It is not just the spectacular

“Then he said, ‘Go out, and stand on the mountain before the Lord.’ And behold, the Lord passed by, and a great and strong wind tore into the mountains and broke the rocks in pieces before the Lord, but the Lord was not in the wind; and after the wind an earthquake, but the Lord was not in the earthquake; and after the earthquake a fire, but the Lord was not in the fire; and after the fire a still small voice” (1 Kings 19:11-12 NKJV).

When I first traveled to South Asia, I was predisposed to prefer Nepal to Bangladesh. After all, Nepal is the “rooftop of the world”, the home of mighty Everest. It is a remote land of mystery, having been closed to foreigners for centuries. Its beautiful scenery and exotic culture have great appeal making it a major tourist destination since being opened in the past century.

Bangladesh on the other hand is a flat rice field, known primarily for floods, tsunamis, malaria, and poverty. It lacks mountains, waterfalls, or large forests with abundant wildlife. Its history is tied to that of India, and many assume it is still part of that larger nation. There is little tourist industry, and one may spend weeks there without seeing another foreigner.

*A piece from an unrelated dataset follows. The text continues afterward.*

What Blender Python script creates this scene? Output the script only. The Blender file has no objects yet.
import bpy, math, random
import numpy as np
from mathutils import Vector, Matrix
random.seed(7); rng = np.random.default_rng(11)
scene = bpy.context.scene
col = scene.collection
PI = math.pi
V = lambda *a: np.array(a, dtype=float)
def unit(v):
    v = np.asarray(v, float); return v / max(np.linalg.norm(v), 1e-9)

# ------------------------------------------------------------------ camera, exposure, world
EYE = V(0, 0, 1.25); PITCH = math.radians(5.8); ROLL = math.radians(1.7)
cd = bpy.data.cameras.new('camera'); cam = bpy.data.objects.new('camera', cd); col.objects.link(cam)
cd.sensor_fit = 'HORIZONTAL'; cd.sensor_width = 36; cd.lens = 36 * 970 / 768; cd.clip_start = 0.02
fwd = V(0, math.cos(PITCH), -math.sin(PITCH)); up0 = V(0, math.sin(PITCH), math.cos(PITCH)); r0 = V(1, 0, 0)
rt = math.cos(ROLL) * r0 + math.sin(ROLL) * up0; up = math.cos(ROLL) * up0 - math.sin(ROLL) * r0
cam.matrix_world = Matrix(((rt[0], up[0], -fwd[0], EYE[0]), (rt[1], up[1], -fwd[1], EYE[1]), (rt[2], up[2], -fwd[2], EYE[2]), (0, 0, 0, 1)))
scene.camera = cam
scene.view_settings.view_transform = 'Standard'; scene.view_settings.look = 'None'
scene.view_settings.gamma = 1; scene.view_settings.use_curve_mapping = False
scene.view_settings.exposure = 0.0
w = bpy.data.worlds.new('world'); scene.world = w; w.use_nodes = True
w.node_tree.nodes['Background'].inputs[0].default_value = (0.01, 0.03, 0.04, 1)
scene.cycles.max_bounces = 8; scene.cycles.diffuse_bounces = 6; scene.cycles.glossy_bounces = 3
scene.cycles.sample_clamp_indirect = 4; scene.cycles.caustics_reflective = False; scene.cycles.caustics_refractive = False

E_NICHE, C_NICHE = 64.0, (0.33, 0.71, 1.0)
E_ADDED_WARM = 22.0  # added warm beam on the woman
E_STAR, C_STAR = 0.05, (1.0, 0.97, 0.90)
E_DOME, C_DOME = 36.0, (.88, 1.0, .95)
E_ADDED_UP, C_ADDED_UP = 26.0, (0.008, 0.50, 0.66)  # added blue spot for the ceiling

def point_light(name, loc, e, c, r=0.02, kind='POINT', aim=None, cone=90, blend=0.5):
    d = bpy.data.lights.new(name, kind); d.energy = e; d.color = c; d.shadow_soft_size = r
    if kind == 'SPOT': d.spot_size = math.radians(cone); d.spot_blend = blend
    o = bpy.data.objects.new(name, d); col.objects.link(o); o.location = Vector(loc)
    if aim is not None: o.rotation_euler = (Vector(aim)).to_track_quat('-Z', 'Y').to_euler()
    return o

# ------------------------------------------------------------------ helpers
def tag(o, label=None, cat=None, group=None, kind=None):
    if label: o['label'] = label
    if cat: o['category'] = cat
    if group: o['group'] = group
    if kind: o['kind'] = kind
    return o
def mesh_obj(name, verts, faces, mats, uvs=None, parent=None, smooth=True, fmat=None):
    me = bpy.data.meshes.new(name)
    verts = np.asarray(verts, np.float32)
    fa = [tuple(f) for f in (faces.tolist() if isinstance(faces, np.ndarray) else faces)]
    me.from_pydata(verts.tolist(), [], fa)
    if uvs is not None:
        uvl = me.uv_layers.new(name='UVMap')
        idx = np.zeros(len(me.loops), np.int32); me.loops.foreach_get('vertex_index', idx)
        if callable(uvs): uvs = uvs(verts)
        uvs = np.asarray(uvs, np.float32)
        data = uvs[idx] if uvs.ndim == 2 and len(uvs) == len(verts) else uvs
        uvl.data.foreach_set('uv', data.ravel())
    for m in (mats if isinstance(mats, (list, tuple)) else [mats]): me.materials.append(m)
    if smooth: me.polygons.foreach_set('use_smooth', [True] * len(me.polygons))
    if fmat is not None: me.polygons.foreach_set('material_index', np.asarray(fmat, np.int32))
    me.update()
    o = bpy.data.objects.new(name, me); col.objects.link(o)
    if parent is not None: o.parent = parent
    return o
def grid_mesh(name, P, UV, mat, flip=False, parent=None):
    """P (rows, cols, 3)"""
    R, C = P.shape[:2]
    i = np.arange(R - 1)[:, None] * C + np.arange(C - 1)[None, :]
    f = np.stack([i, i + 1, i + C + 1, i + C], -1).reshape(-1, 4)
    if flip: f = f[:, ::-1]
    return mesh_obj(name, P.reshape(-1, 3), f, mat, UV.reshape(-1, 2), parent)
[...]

However, after a number of years and many visits to both nations my attitude has changed greatly. I still love Nepal, and am freshly impressed by its beauty each time I visit.

But I have also learned to appreciate the quite different scenery and environment of Bangladesh. There is a lot to be said about fertile soil, plenty of fresh water, and lush greenery at all seasons.

I guess the lesson is that a land does not have to be spectacular to be beautiful. I am reminded of the story of Elijah’s vision of God in the wilderness. God sent the prophet out to stand upon the mountain so he could “see” the Lord.

Elijah was sent great events – a wind, an earthquake, and a fire – but God did not reveal himself through any of those. Rather he spoke to Elijah in a “still small voice.”

How often have we thought, “If God would just allow me to see a great miracle like those done by Jesus, the prophets, or the apostles, my faith would be so much stronger?”

We envy Moses, Isaiah, and Paul for their wonderful visions of God. We wish to have been in the shoes of the Twelve who spent time with Jesus, saw his wonderful works, and heard his teaching first hand. How convincing must that all have been.

But we are reminded that God appears to all of us in all the many aspects of his creation. He is not just in the mountains or the storms. He is also in the quiet fields and the gentle rains. His voice whispers to us in our moments of quiet reflection with the same authority with which he thunders in a hurricane.

Elijah was in a time of great crisis. He believed himself to be all alone, deserted even by God. But God reminded him that he is always with us, when we live in faithful trust. He does not reserve his appearances to times of great drama, or reveal himself only in spectacular scenes. Rather, he is everywhere, always, to comfort and help us.

“For I am persuaded that neither death nor life, nor angels nor principalities nor powers, nor things present nor things to come, nor height nor depth, nor any other created thing, shall be able to separate us from the love of God which is in Christ Jesus our Lord” (Romans 8:38-39).